I think that's the easiest. I know my own rhythms so well and when I
write, almost everything is written the way I would say it playing
that character. A 76-page solo show though is quite another matter.
Playing
multiple roles in a one-person show is an audacious endeavor. What
does it take to synthesize research, writing and performance?
You
just stew with the story for a while, read everything. Watch some
movies, look for inspiration and something will start bubbling up,
that's what happened for me. I started saying “Here's this very
famous classic that I am going to destroy. How can I possibly start
(writing)?” But I did and I let myself off the hook about the whole
thing. Hopefully Mr. Doyle hasn't noticed.
Comedy
is one of your fortes. What are your three rules of comedy?
Location,
location, location. I think comedy is about averages, like baseball?

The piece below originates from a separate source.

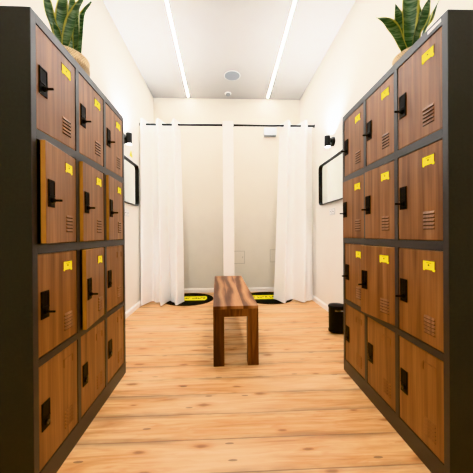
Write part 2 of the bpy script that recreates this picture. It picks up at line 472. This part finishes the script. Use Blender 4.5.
def card_mesh():
    mb = MB()
    # card with a shallow notch out of its lower edge and a small rounded tab at each lower corner
    pts = [(CX0, .3455), (CX0, .309), (CX0 + .004, .305), (CX0 + .008, .3065), (CX0 + .012, .3100), (CX1 - .012, .3100), (CX1 - .009, .3055), (CX1 - .002, .3045), (CX1 + .0015, .3085), (CX1, .3455)]
    mb.prism(pts, -.0014, -.0002)
    mb.mi = 1
    cx = (CX0 + CX1) / 2; z = .329
    # little dark mark in the middle, small line of print above
    mb.box(cx - .0035, cx + .0035, -.0019, -.0012, z - .0032, z + .0032)
    mb.box(cx - .014, cx + .014, -.0017, -.0012, z + .0085, z + .0098)
    return mb.mesh('name_card', [M_yellow, M_ink])
CARD = card_mesh()

def cabinet(side, loc, rz, ajar, nocard, lockonly, label):
    root = empty('locker_cabinet', loc, rz, label, 'lockers', 'locker cabinets facing each other across the aisle')
    # carcass
    c = MB()
    c.box(0, .0015 + .012, 0.0, D, 0, H, bevel=.0015).box(W - .0135, W, 0.0, D, 0, H, bevel=.0015)
    c.box(.0135, W - .0135, 0.002, D, H - .012, H).box(.0135, W - .0135, D - .010, D, 0, H - .012)
    for (z, h) in ROWS: c.box(.0135, W - .0135, 0.022, D - .010, z - .012, z - .004)
    for k in (1, 2):
        x = DX0 + k * DP - (DP - DW) / 2
        c.box(x - .004, x + .004, 0.022, D - .010, .074, H - .012)
    c.build('body', M_steel, root)
    # front grid of stiles and rails
    f = MB()
    f.box(.0006, DX0 - .001, -.0012, .020, 0, H, bevel=.001)
    f.box(DX0 + 2 * DP + DW + .001, W - .0006, -.0012, .020, 0, H, bevel=.001)
    xs0, xs1 = DX0 - .001, DX0 + 2 * DP + DW + .001
    zs = [(0, ROWS[3][0] - .002), (ROWS[3][0] + ROWS[3][1] + .001, ROWS[2][0] - .001), (ROWS[2][0] + ROWS[2][1] + .001, ROWS[1][0] - .001),
          (ROWS[1][0] + ROWS[1][1] + .001, ROWS[0][0] - .001), (ROWS[0][0] + ROWS[0][1] + .001, H)]
    for z0, z1 in zs: f.box(xs0, xs1, -.0012, .020, z0, z1)
    for k in (1, 2):
        x0 = DX0 + (k - 1) * DP + DW + .001; x1 = DX0 + k * DP - .001
        for (z, h) in ROWS: f.box(x0, x1, -.0008, .020, z - .003, z + h + .003)
    f.build('front_frame', M_frame, root)
    for r, (z, h) in enumerate(ROWS):
        for k in range(3):
            d = link('door', DOOR[h], root, (DX0 + k * DP + DW, 0.0012, z), (0, 0, math.radians(ajar.get((r, k), 0.0))))
            if (r, k) in ajar: d['label'] = 'wood-effect locker door left ajar'
            link('vent', VENT, d); link('handle_plate', PLATE, d)
            if (r, k) in lockonly: link('lock', LOCK, d)
            else: link('lever', LEVER, d)
            link('card_holder', HOLDER, d)
            if (r, k) not in nocard: link('name_card', CARD, d)['label'] = 'yellow name card'
    return root
aL = -0.0097; aR = 0.0181
row4 = [(3, 0), (3, 1), (3, 2)]
cabinet('left', (-0.6953, 0.9705, 0), PI / 2 - aL, {(1, 0): 6.7, (1, 1): 3.7, (1, 2): 3.4, (2, 1): 6.1},
        row4 + [(2, 2)], row4 + [(2, 2)],
        'tall dark grey locker cabinet with walnut doors on the left, four of its doors ajar')
RC = cabinet('right', (0.8316 + .9 * math.sin(aR), 0.9312 + .9 * math.cos(aR), 0), -PI / 2 - aR,
        {(2, 1): 8.9, (1, 1): 2.6, (1, 0): 3.4}, row4, row4,
        'tall dark grey locker cabinet with walnut doors on the right, white sticker on top')
# white sticker on the top rail, near end
MB().box(W - .098, W - .030, -.0018, -.0010, 1.779, 1.791).build('sticker', M_white, RC)['label'] = 'white strip sticker on the top rail'

# ------------------------------------------------------------------ snake plants in baskets
def leaf_mesh(path, wid, face, twist=0.0, cup=0.22):
    """path: list of 3D points base->tip; wid: full width; face: direction the blade faces"""
    P = [Vector(p) for p in path]
    # Catmull-Rom resample
    n = 22; out = []
    ext = [P[0] * 2 - P[1]] + P + [P[-1] * 2 - P[-2]]
    for i in range(n + 1):
        u = i / n * (len(P) - 1); k = min(int(u), len(P) - 2); f = u - k
        a, b, c, d = ext[k:k + 4]
        out.append(0.5 * ((2 * b) + (c - a) * f + (2 * a - 5 * b + 4 * c - d) * f * f + (-a + 3 * b - 3 * c + d) * f ** 3))
    bm = bmesh.new(); el = bm.verts.layers.float.new('edge'); al = bm.verts.layers.float.new('along')
    rows = []; m = 9
    for i, p in enumerate(out):
        s = i / n
        tan = (out[min(i + 1, n)] - out[max(i - 1, 0)]).normalized()
        fd = Vector(face).normalized()
        sd = tan.cross(fd).normalized()
        nd = sd.cross(tan).normalized()
        if twist:
            R = Matrix.Rotation(twist * s, 3, tan); sd = R @ sd; nd = R @ nd
        # width profile: narrow at the base, broad in the middle, drawn to a point
        w = wid * (0.62 + 0.38 * min(1, s / .45)) if s < .55 else wid * max(0.02, (1 - ((s - .55) / .45) ** 1.9))
        row = []
        for j in range(m):
            q = -1 + 2 * j / (m - 1)
            v = bm.verts.new(p + sd * (q * w / 2) + nd * (cup * w * (q * q - 0.5) + 0.004 * math.sin(9 * s + 2 * q)))
            v[el] = abs(q); v[al] = s; row.append(v)
        rows.append(row)
    for a, b in zip(rows[:-1], rows[1:]):
        for j in range(m - 1): bm.faces.new((a[j], a[j + 1], b[j + 1], b[j]))
    bmesh.ops.solidify(bm, geom=bm.faces[:], thickness=0.003)
    me = bpy.data.meshes.new('leaf'); bm.to_mesh(me); bm.free()
    me.materials.append(M_leaf)
    me.polygons.foreach_set('use_smooth', [True] * len(me.polygons))
    return me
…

People try so hard, but what makes you a comic really, I think, is
your always present “intent to amuse” and a love of people. When
your intent is unwavering, you will be funny and hopefully not
annoying more often than not.
And
not ignoring the reality, maybe pushing it a little. Oy.
Who
would you like to be seated next to on a flight to newark?
Newark?
Don Rickles? Alan Rickman? Maggie smith? The President maybe? Can you
arrange that?
I’ll
get back to you on that. How would you finish this sentence: New work
in the theatre is _____.
Essential.
You have to keep putting your voice out there somehow. And hopefully
retelling old stories well is included in there too.
Are
merde and “break your legs” still terms of good luck backstage?
You
better believe it. I'm buying a full body cast right now.